— Куда ехать? — спросил я Цедендамбу, окончившего разговор с аратами.
— Туда, — показал он вперед, на скалу, перегораживавшую ущелье.
— Значит, там есть ход, вмешался Андросов, — только не было бы узко…
— Там большая тропа, очень узко не будет, — возразил Данзан.
Мы двинулись. Песок в русле был тверд, уклон заметен, и машины шли быстро. Гигантские чугунно-серые стены нависли над нами. Эхо моторов грохотало далеко вверху. Борта автомобилей едва не задевали утесов. Иногда русло перегораживалось огромными камнями или завалами из крупных глыб. Приходилось устремляться в узенькую стежку между стеной и завалом. Вверху, на недоступной высоте, чернели отверстия пещер — здесь, в твердых породах осевой части хребта, пещеры были, несомненно, древними. Кто знает, какие загадки распространения и жизни доисторических людей могли бы быть разрешены при их исследовании?
Внезапно ущелье расширилось, на бугре посредине его оказались две юрты. Несколько верблюдов, флегматично стоявших около юрты, в ужасе бросились в боковой распадок. Собаки, поджав хвосты, улепетывали вниз по руслу. Четыре женщины, возраста которых мы издалека не определили, кинулись вверх по склону, подхватив тяжелые полы меховых дэли. За минуту все живое разбежалось, а нам оставалось только проехать мимо, предоставив хозяевам самим разобраться в происшедшем. Я покачал головой.
— Первый раз в жизни видят машину! — улыбнулся Андросов.
Ущелье опять сузилось, отвесные обрывы, острые как ножи, скалистые ребра, узкие щели проходили мимо идущих машин. Темно-серые, почти черные и коричнево-шоколадные породы представляли собою древнепалеозойскую метаморфическую толщу, возможно, девонского или силурийского возраста. Разнокалиберные жилы кварца змеились белыми молниями на темных кручах. Расслоенные и перемятые сланцы рассыпались в мелкую крошку, струившуюся по дну бесчисленных крутых долинок, избороздивших грозные утесы по триста — четыреста метров высотой.
Каждое небольшое расширение ущелья было занято холмом из огромных камней, разделявших развилку русла. На холмах рос высокий дерис и зеленела свежая и густая трава. Очевидно, подземный поток русла залегал совсем неглубоко, и добыча воды здесь не составляла проблемы. На одном из холмов бегали шесть куликов — первая «дичь», встретившаяся за все время странствования в Нэмэгэту. Немудрено, что ярые охотники — повар и Андросов — схватили дробовики и стали ползком подкрадываться к птицам. «Батареец» Иванов долго наблюдал за охотниками, поднял камень, обогнул холм слева и лениво швырнул его в птиц, деловито шагавших в сторону от скрытых за травой стрелков.

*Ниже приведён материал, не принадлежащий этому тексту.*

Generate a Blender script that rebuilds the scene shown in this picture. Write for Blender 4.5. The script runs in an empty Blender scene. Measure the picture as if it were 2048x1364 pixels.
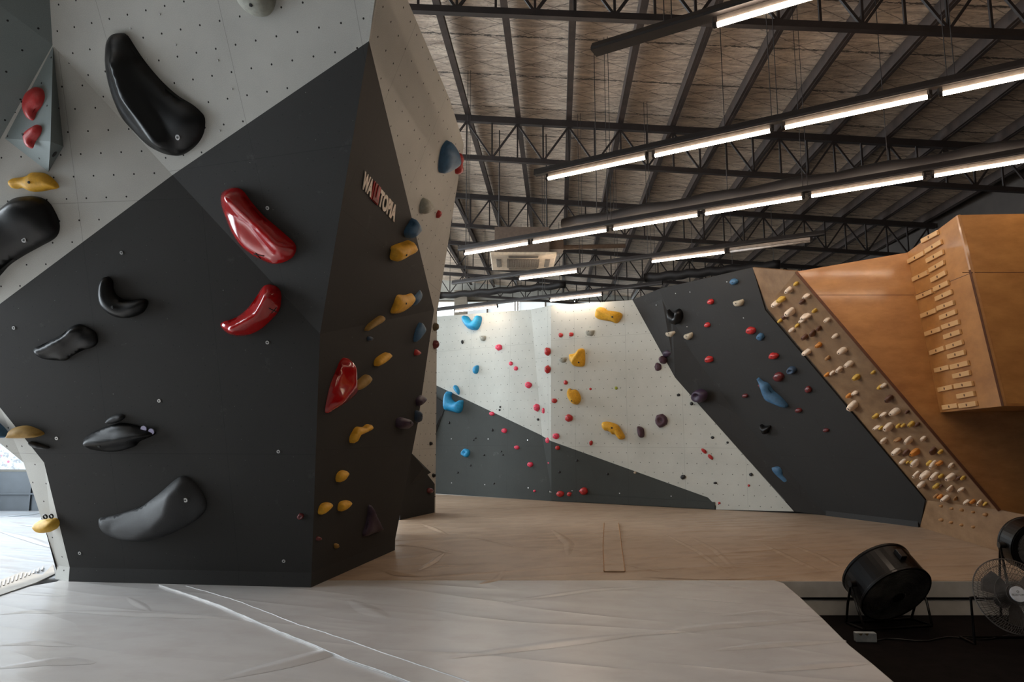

Так кулики и убежали, а вернувшиеся ни с чем охотники были вконец опозорены «батарейцем», протянувшим им убитую камнем птицу…
Темные породы сменились более светлыми серо-желтыми, стены были усеяны множеством мелких пещерок. Через двести метров стены начали расходиться и понижаться в обрывах появились рыхлые желтые конгломераты — мы вышли по ту сторону хребта Нэмэгэту. Отсюда, с высоты трехсот метров, над пониженной центральной частью огромной, пожалуй, больше Нэмэгэтинской, впадины было видно очень далеко.

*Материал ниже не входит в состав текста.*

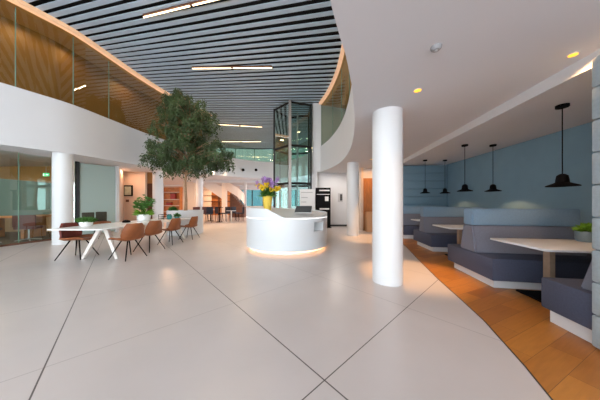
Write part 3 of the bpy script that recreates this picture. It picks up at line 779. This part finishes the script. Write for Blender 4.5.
for z, cx, hw in levels:
    nc = int(8 + 13 * hw)
    for k in range(nc):
        a = random.uniform(0, 2 * PI); r = hw * math.sqrt(random.uniform(.08, 1)) * random.uniform(.8, 1.05)
        c = Vector((cx + r * math.cos(a), .8 * r * math.sin(a), z + random.uniform(-.16, .18)))
        st = tz(max(1.6, z - .5)); tube(bb, [st, st.lerp(c, .5) + Vector((0, 0, .14)), c], [.014, .009, .004], 5)
        for s in range(7):
            aa = random.uniform(0, 2 * PI); dr = Vector((math.cos(aa) * .5, math.sin(aa) * .5, random.uniform(-.2, .4))); q = c + dr * random.uniform(.05, .3)
            # a drooping spray
            L = random.uniform(.25, .55); dd = Vector((dr.x * .5, dr.y * .5, -1)).normalized()
            for m in range(19):
                p = q + dd * L * random.random() + Vector((random.gauss(0, .035), random.gauss(0, .035), random.gauss(0, .03)))
                ld = dd + Vector((random.gauss(0, .55), random.gauss(0, .55), random.gauss(0, .3))); leaf(bf, p, ld, random.uniform(.07, .13), random.uniform(.016, .026))
link('branches', bb, TRUNK, t); link('foliage', bf, TREEG, t)

# ---- picture on the peach wall
t = thing('framed_picture', 'black framed picture on the peach wall behind the palm', 'picture', (-9.9, 11.58, 2.1)); t.scale = (1.2, 1, 1.1)
bm = nbm()
for x0, x1, z0, z1 in ((-.23, .23, .22, .28), (-.23, .23, -.28, -.22), (-.23, -.17, -.28, .28), (.17, .23, -.28, .28)): box(bm, x0, x1, -.04, 0, z0, z1)
link('frame', bm, BLACK, t)
bm = nbm(); box(bm, -.17, .17, -.015, 0, -.22, .22); link('print', bm, mat('picture_print', (.45, .50, .42), .5, var=.2, scale=7), t)
t = thing('wall_switch', 'small dark switch on the peach wall below the framed picture', 'switch', (-9.95, 11.6, 1.52))
bm = nbm(); box(bm, -.08, .08, -.03, 0, -.07, .07); link('plate', bm, BROWND, t)

# ---- far hall furniture
t = thing('shelf_unit', 'open orange shelf with red boxes left of the tree trunk', 'shelf', (-12.6, 19.6, 0))
bm = nbm(); box(bm, -.9, .9, .3, .35, 0, 3.0); link('back_panel', bm, SHELFW, t)
for z in (.6, 1.2, 1.8, 2.5):
    bm = nbm(); box(bm, -.9, .9, -.1, .3, z - .03, z + .03); link('shelf_board', bm, CREAM, t)
for x in (-.9, .9):
    bm = nbm(); box(bm, x - .04, x + .04, -.1, .35, 0, 3.0); link('side_panel', bm, SHELFW, t)
rl = ('red box on the lowest board of the orange shelf', 'red box on the middle board of the orange shelf', 'tall red box on the upper board of the orange shelf')
for (x, z, hh), lb in zip(((.15, .632, .34), (-.2, 1.232, .3), (.2, 1.832, .6)), rl):
    bm = nbm(); box(bm, x - .22, x + .22, -.05, .25, 0, hh * .85); tb = thing('storage_box', lb, 'box', (-12.6, 19.6, z), 0, 'red boxes on the orange shelf')
    link('box_body', bm, RED, tb); bm = nbm(); box(bm, x - .24, x + .24, -.07, .27, hh * .85, hh); link('box_lid', bm, BROWND, tb)
t = thing('back_bar', 'wide orange wooden bar shelving on the far wall behind the cafe chairs', 'shelf', (-10.2, 24.6, 0))
bm = nbm(); box(bm, -1.9, 2.4, .5, .6, 0, 3.3); link('back_panel', bm, SHELFW, t)
for z in (1.0, 1.7, 2.4, 3.1):
    bm = nbm(); box(bm, -1.9, 2.4, .1, .5, z - .04, z + .04); link('shelf_board', bm, BROWND, t)
for x in (-1.9, .1, 2.35):
    bm = nbm(); box(bm, x, x + .08, .1, .5, 0, 3.3); link('upright', bm, BROWND, t)
bm = nbm(); box(bm, -13.5, -10.9, 24.7, 24.8, 0, 3.4); struct('wall_bar', bm, CREAM)

def cafe_chair(label, loc, rz, m):
    t = thing('cafe_chair', label, 'chair', loc, rz, 'dark cafe chairs in the far hall')
    link('seat', rbox(-.24, .24, -.24, .24, .58, .66, .02), m, t, True); link('backrest', rbox(-.24, .24, .2, .26, .64, 1.12, .02), m, t, True)
    for sx in (-1, 1):
        for sy in (-1, 1):
            bm = nbm(); tube(bm, [(sx * .18, sy * .18, .6), (sx * .22, sy * .22, 0)], .018, 6); link('leg', bm, BLACK, t)
    return t
MAROON = mat('maroon_leather', (.10, .025, .018), .5, var=.1)
NAVY = mat('navy_fabric', (.015, .017, .03), .7, var=.1)
ca = cafe_chair('leftmost maroon cafe chair, just right of the tree trunk', (-7.75, 15.0, 0), .4, MAROON)
dup(ca, (-7.2, 15.25, 0), .3, 'maroon cafe chair next to the leftmost one in the far hall')
cb = cafe_chair('navy cafe chair beside the distant round column', (-6.65, 14.7, 0), .2, NAVY)
dup(cb, (-6.35, 15.8, 0), 2.4, 'navy cafe chair turned to the left of the tall black table')
dup(cb, (-5.75, 15.6, 0), -.3, 'navy cafe chair right of the tall black table')
dup(cb, (-5.3, 16.5, 0), 1.0, 'rightmost but one navy cafe chair before the staircase')
dup(cb, (-4.7, 15.8, 0), -1.0, 'rightmost navy cafe chair before the staircase')
def cafe_table(label, loc, r, hh, top, leg):
    t = thing('cafe_table', label, 'table', loc, 0, 'small round tables in the far hall')
    bm = nbm(); lathe(bm, [(r, hh - .03), (r, hh)], 24); link('table_top', bm, top, t, True)
    bm = nbm(); tube(bm, [(0, 0, .02), (0, 0, hh - .03)], .05, 8); link('leg', bm, leg, t)
    bm = nbm(); lathe(bm, [(.25, 0), (.25, .02)], 20); link('foot_plate', bm, leg, t, True)
cafe_table('tall black cafe table among the navy chairs', (-6.02, 15.0, 0), .28, 1.1, BLACK, BLACK)
cafe_table('round white cafe table beside the maroon chairs', (-7.2, 16.2, 0), .4, .9, WTOP, BLACK)
cafe_table('round white cafe table just left of the staircase', (-5.2, 15.2, 0), .36, .85, WTOP, WLEG)

# staircase: two curved flights with solid balustrades
t = thing('staircase', 'curved staircase with peach balustrade in the far hall behind the flowers', 'staircase', (-7.2, 19.6, 0))
bm = nbm()
def sheet(bm, lower, upper, th):
    n = len(lower)
    for yy in (0, th):
        a = [bm.verts.new((x, y + yy, z)) for x, y, z in lower]; b = [bm.verts.new((x, y + yy, z)) for x, y, z in upper]
        for i in range(n - 1): bm.faces.new((a[i], a[i + 1], b[i + 1], b[i]))
    for P in (lower, upper):
        a = [bm.verts.new(p) for p in P]; b = [bm.verts.new((p[0], p[1] + th, p[2])) for p in P]
        for i in range(n - 1): bm.faces.new((a[i], a[i + 1], b[i + 1], b[i]))
    for i in (0, -1):
        l, u = lower[i], upper[i]; bm.faces.new([bm.verts.new(p) for p in (l, (l[0], l[1] + th, l[2]), (u[0], u[1] + th, u[2]), u)])
lo, up = [], []
for i in range(15):
    f = i / 14; x = .05 + 1.55 * math.sin(f * PI / 2) ; y = .9 * f * f - .3; z = 2.75 - 1.45 * f; lo.append((x, y, z)); up.append((x, y, min(3.42, z + .85 + .1 * f)))
sheet(bm, lo, up, .1); link('balustrade', bm, PEACH, t, True)
bm = nbm(); lo, up = [], []
for i in range(12):
    f = i / 11; x = -2.4 + 2.3 * f; y = .3 - .3 * f; z = 3.15 - 1.5 * f; lo.append((x, y, z)); up.append((x, y, min(3.42, z + 1.15)))
sheet(bm, lo, up, .1); link('balustrade', bm, WHITE, t, True)
bm = nbm(); box(bm, -.35, .05, -.2, .2, 0, 3.45); link('newel_wall', bm, CREAM, t)
bm = nbm()
for k in range(9):
    x = .12 + k * .15; box(bm, x, x + .15, .75, 1.7, 0, 2.45 - k * .17)
link('steps', bm, BROWND, t)
bm = nbm(); box(bm, -6.0 , -5.75, 21.4, 21.6, 0, zs(0, 21.4)); struct('trim_9', bm, WHITE)

# meeting room furniture seen through the glass
def mchair(label, loc, rz):
    t = thing('meeting_chair', label, 'chair', loc, rz, 'dark red meeting chairs behind the glass')
    link('seat', rbox(-.26, .26, -.26, .24, .42, .52, .03), REDL, t, True); link('backrest', rbox(-.27, .27, .2, .27, .5, 1.02, .03), REDL, t, True)
    bm = nbm(); tube(bm, [(0, 0, .42), (0, 0, .06)], .025, 8); link('post', bm, STEEL, t)
    for k in range(4):
        a = k * PI / 2 + .5; bm = nbm(); tube(bm, [(0, 0, .07), (.3 * math.cos(a), .3 * math.sin(a), .02)], .018, 6); link('foot', bm, STEEL, t)
    return t
m0 = mchair('dark red meeting chair behind the glass just left of the round column', (-9.85, 7.3, 0), math.radians(-150))
dup(m0, (-10.25, 6.55, 0), math.radians(-140), 'dark red meeting chair behind the glass at the left edge of the photo')
t = thing('meeting_table', 'orange wooden meeting table behind the glass wall on the left', 'table', (-11.3, 7.9, 0), math.radians(10))
link('table_top', rbox(-.95, .95, -.6, .6, .80, .84, .01), SHELFW, t, True)
for s in (-1, 1):
    bm = nbm(); box(bm, s * .7 - .05, s * .7 + .05, -.4, .4, 0, .80); link('leg', bm, SHELFW, t)
t = thing('exit_sign', 'small green exit sign hanging behind the glass beside the round column', 'sign', (-10.36, 8.2, 2.52), 0.0)
bm = nbm(); box(bm, -.125, .125, -.01, .01, -.065, .065); link('sign_plate', bm, EXITG, t)
bm = nbm(); box(bm, -.10, -.06, -.014, -.01, -.045, .02); lathe(bm, [(.012, .03), (.012, .05)], 8, (-.08, -.012)); hull8(bm, [(.0, -.014, -.02), (.1, -.014, -.02), (.1, -.01, -.02), (0, -.01, -.02)], [(.0, -.014, .02), (.1, -.014, .02), (.1, -.01, .02), (0, -.01, .02)]); link('pictogram', bm, EXITW, t)
bm = nbm(); tube(bm, [(0, 0, .07), (0, 0, zs(0, 8.2) - 2.5)], .008, 6); link('hanger', bm, STEEL, t)

# ------------------------------------------------------------------ light
w = bpy.data.worlds.new('daylight'); S.world = w; w.use_nodes = True
bg = w.node_tree.nodes['Background']; bg.inputs[0].default_value = (.86, .93, 1.0, 1); bg.inputs[1].default_value = 5
WARM = (1, .57, .32)
for x, y, p in ((-12, 14, 90), (-9.2, 14.2, 130), (-8.8, 17.6, 120), (-3, 18.5, 200), (-13.5, 21, 220), (-9.5, 10.7, 45), (-10, 23.4, 160), (-5.5, 23, 150)):
    area('hall_ceiling_lamp', (x, y, zs(x, y) - .06), .6, p * .55, WARM)
for x, y, p in ((-11.5, 7.2, 38), (-11.5, 3.5, 25)): area('meeting_ceiling_lamp', (x, y, zs(x, y) - .06), .5, p, (1, .75, .5))
# added fill lights for the upper hall and gallery, no fixtures behind them
for x, y in ((-5, 18.0), (-1, 17.5)): area('upper_hall_fill', (x, y, ZC - .05), .5, 30, (1, .66, .38))  # added to warm the far upper wall
for i in range(4, nE, 5):
    a = Vector(OUT[i]).lerp(Vector(W1[i]), .5); area('gallery_fill', (a.x, a.y, ZC - .26), .25, 5, (1, .66, .34))
for i in range(nR + 3, len(OUT) - 6, 7):
    a = Vector(OUT[i]).lerp(Vector(W1[i]), .5); area('gallery_fill', (a.x, a.y, ZC - .26), .25, 8, (1, .8, .6))
area('lobby_lamp', (2.0, 10.9, zs(0, 10.9) - .06), .4, 22, (1, .9, .8))
area('corridor_lamp', (3.45, 9.4, zs(0, 9.4) - .06), .3, 11, (1, .5, .2))

# ------------------------------------------------------------------ camera
cd = bpy.data.cameras.new('camera'); cam = bpy.data.objects.new('camera', cd); COL.objects.link(cam)
cam.location = (0, 0, 1.3); cam.rotation_euler = (PI / 2, 0, 0)
cd.sensor_width = 36; cd.lens = 36 * 201 / 600; cd.shift_y = 4.6 / 600; cd.clip_start = .05
S.camera = cam
S.view_settings.view_transform = 'Standard'; S.view_settings.look = 'None'; S.view_settings.gamma = 1; S.view_settings.use_curve_mapping = False
S.view_settings.exposure = 0.42
S.cycles.use_denoising = True
S.cycles.max_bounces = 10; S.cycles.diffuse_bounces = 6; S.cycles.transparent_max_bounces = 16; S.cycles.sample_clamp_indirect = 6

Противоположная сторона ее тонула в серой пыльной дымке, вверху становившейся голубой и застилавшей ряд округлых вершин гор Ихэ-Баян-ула («Большая Богатая гора»). Еще выше, прямо против устья ущелья, висела в воздухе голубая полоска, утолщавшаяся к левому концу. Так впервые предстала перед нами Ихэ-Богдо («Великая Святая») — высочайшая вершина Гобийского Алтая, почти в четыре тысячи метров высоты.
Но сейчас нам было не до нее — русло растекалось на десятки проток, веером расходившихся по конусу выноса, и дорога стала невыносимой. Мы пересекали наискось бесчисленные рытвины, заваленные громадными камнями, направляясь на северо-восток. С тревогой следил я за тем, как мотало и бросало полуторки, шедшие впереди, слушал угрожающий скрежет в своей машине. Нашего длинного «Дракона» корежило особенно ужасно. Все доски кузова скрипели и трещали, визжали тяги, и глухо ударяли в платформу баллоны. Я несколько раз останавливал отряд для поисков лучшей дороги, но Цедендамба уверял, что лучше проехать нельзя. Мы тогда еще очень плохо знали Гоби, верили проводнику, боялись и шагу сделать без него. Много позже я сам научился проводить автомобиль по Гоби и тогда понял, что внизу, в котловине, дорога была значительно лучше, а проводник ломился напрямик через сильно размытую поверхность бэля.